Today Europe is struggling to build two EPR reactors. To be fair, they are getting there. But progress has been slow and costly.
Today a third EPR reactor is planned for Hinkley Point in Somerset. To ensure Chinese and French backers stay with the project the government has given a £2 Billion guarantee against cancellation as well as guaranteeing a strike price of over £90 MWh
The mooted price for this one reactor is over £20 billion. Even at this eye watering price the government is desperate to see Hinkley C progress because it is the only viable 24/7 emissions free power generation available.
Even if they have to pay this ransom it is still cheaper than onshore wind and hugely cheaper than offshore wind, both of which need fossil fuel backup anyway. So the government has little choice but to pay.
But there is something wrong here.
The last UK nuclear power plant was commissioned only 20 years ago. Sizewell B cost £2 billion or about £4 billion in todays money.
Sizewell B came in under budget. The grid connection (planned in 1987) was for Christmas 1994. It actually happened barely one month late. The build took a mere 7 years. At the time it was lauded as a shining example of how to build large infrastructure projects. (See Independent article here)
But even so, Sizewell B is essentially a prototype. No commercial Light Water Reactor had been built in the UK before. So building to timescale and to budget is even more remarkable.
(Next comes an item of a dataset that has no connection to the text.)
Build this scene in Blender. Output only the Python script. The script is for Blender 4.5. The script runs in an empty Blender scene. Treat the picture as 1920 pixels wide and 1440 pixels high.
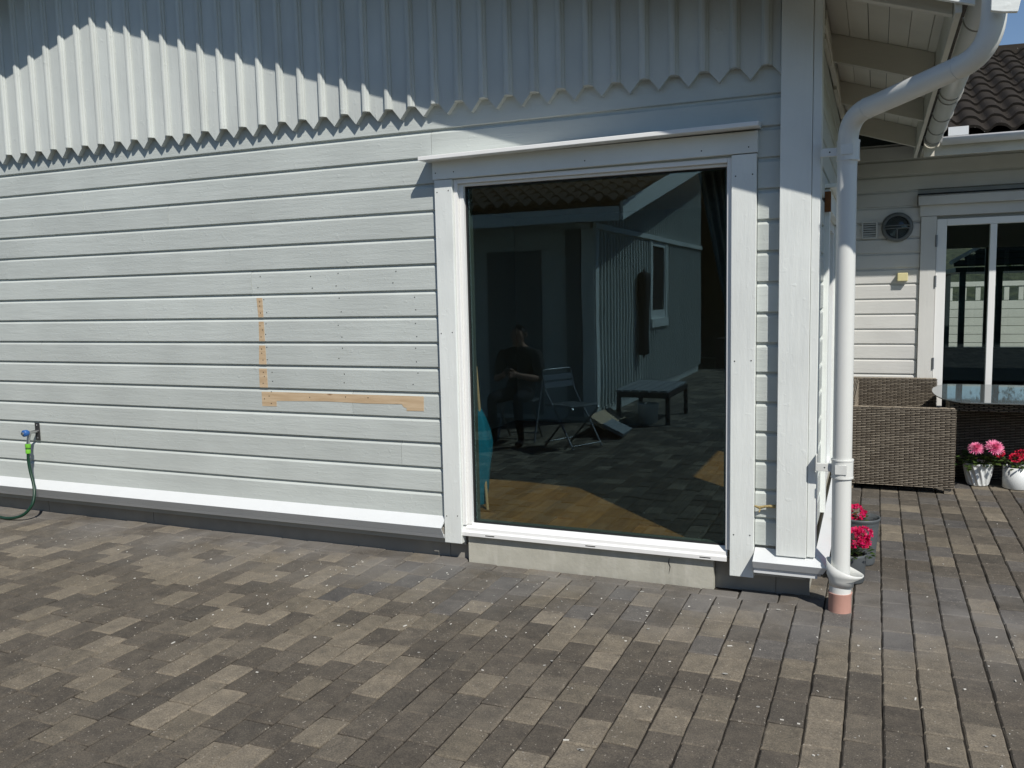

Eight "Sizewell B's" were planned. If they had been built the power supply outlook in the UK today would be entirely different. But due to extreme political fear mongering, opportunism and anti nuclear hysteria the other seven were canned.
The UK ended up relying on Gas backed up by the likes of DRAX and Longannet both burning vast quantities of imported coal for the next 20 years. The number of subsequent deaths and shortened lives from air pollution must be in the order of 50,000. I'll work it out properly in a future post.
(If you doubt this ball park figure of 50,000 dead read these two papers by some of the worlds leading scientists and figure it out yourself. Karecha & Hansen and Markyanda & Wilson)
So I have to ask: Why is it that in a time scale of twenty years we have gone from producing a nuclear power plant to budget and on time to a bloated massively expensive and chaotic shambles?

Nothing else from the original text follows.